→ **Requirement**: Reproduce exactly the opening lines of the listing, stopping after the line that contains "COL = SC.collection" and including it.

★ ★ ★ ★

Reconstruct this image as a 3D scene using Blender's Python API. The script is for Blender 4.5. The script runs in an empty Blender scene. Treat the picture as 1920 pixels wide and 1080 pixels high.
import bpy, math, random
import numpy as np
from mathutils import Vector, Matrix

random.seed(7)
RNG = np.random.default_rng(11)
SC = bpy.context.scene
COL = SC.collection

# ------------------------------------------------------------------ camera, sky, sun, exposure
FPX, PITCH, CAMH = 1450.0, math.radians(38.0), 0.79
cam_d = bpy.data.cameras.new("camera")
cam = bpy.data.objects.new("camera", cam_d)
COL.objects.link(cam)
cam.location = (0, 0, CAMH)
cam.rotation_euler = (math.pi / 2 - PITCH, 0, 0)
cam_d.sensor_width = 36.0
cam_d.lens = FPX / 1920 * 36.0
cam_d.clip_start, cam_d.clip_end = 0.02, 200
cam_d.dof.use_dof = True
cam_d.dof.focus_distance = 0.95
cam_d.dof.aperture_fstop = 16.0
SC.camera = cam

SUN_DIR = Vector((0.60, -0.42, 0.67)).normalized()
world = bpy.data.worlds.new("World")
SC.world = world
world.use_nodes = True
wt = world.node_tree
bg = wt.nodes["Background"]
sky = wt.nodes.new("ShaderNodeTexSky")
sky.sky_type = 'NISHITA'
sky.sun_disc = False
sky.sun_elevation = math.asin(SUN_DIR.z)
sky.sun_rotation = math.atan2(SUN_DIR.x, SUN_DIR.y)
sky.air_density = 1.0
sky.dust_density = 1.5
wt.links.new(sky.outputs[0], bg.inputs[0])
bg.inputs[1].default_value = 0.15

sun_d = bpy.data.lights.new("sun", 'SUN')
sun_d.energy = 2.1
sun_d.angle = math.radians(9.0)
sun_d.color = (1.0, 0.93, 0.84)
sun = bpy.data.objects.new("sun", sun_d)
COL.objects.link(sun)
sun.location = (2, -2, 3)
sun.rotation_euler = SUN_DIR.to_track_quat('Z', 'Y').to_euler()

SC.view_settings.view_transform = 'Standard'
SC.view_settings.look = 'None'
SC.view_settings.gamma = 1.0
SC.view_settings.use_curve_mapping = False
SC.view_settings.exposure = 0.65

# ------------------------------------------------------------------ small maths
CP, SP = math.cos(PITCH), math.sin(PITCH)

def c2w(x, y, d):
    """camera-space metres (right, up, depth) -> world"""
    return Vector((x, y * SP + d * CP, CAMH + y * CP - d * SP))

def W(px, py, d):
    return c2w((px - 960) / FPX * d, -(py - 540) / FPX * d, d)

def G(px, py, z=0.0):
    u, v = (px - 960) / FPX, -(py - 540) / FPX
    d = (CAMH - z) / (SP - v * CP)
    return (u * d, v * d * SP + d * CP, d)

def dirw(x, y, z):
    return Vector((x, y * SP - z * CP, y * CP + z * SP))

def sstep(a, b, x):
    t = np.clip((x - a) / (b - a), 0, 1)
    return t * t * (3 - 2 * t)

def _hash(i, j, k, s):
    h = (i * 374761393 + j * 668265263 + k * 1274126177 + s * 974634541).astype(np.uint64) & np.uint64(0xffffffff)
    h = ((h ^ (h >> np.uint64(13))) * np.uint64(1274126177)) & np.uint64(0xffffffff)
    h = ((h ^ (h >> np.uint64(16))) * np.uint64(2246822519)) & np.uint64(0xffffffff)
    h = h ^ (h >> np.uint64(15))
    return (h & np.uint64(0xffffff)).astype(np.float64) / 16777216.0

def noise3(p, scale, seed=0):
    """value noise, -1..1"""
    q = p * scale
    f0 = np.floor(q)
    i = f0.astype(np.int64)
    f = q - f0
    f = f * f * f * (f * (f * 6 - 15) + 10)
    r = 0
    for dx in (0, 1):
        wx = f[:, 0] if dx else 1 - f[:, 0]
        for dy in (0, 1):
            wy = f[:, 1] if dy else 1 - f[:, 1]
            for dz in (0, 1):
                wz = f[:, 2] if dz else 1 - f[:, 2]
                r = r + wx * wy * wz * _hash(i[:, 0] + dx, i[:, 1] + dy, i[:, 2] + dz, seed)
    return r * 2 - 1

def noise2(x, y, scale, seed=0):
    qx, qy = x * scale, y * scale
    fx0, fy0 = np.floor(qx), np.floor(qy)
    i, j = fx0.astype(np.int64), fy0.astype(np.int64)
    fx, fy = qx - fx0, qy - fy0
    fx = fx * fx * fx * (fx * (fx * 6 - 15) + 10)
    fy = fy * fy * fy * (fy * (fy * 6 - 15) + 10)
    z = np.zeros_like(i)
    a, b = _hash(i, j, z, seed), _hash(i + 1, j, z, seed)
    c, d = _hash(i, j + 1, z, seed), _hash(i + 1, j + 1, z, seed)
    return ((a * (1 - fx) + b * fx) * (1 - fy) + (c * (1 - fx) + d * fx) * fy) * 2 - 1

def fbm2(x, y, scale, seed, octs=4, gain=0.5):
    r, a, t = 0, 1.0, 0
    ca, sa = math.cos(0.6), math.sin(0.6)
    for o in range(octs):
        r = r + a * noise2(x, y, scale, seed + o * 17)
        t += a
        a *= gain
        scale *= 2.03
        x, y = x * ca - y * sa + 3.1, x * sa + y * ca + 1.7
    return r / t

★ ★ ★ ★

→ **Output for this task**:
Reconstruct this image as a 3D scene using Blender's Python API. The script is for Blender 4.5. The script runs in an empty Blender scene. Treat the picture as 1920 pixels wide and 1080 pixels high.
import bpy, math, random
import numpy as np
from mathutils import Vector, Matrix

random.seed(7)
RNG = np.random.default_rng(11)
SC = bpy.context.scene
COL = SC.collection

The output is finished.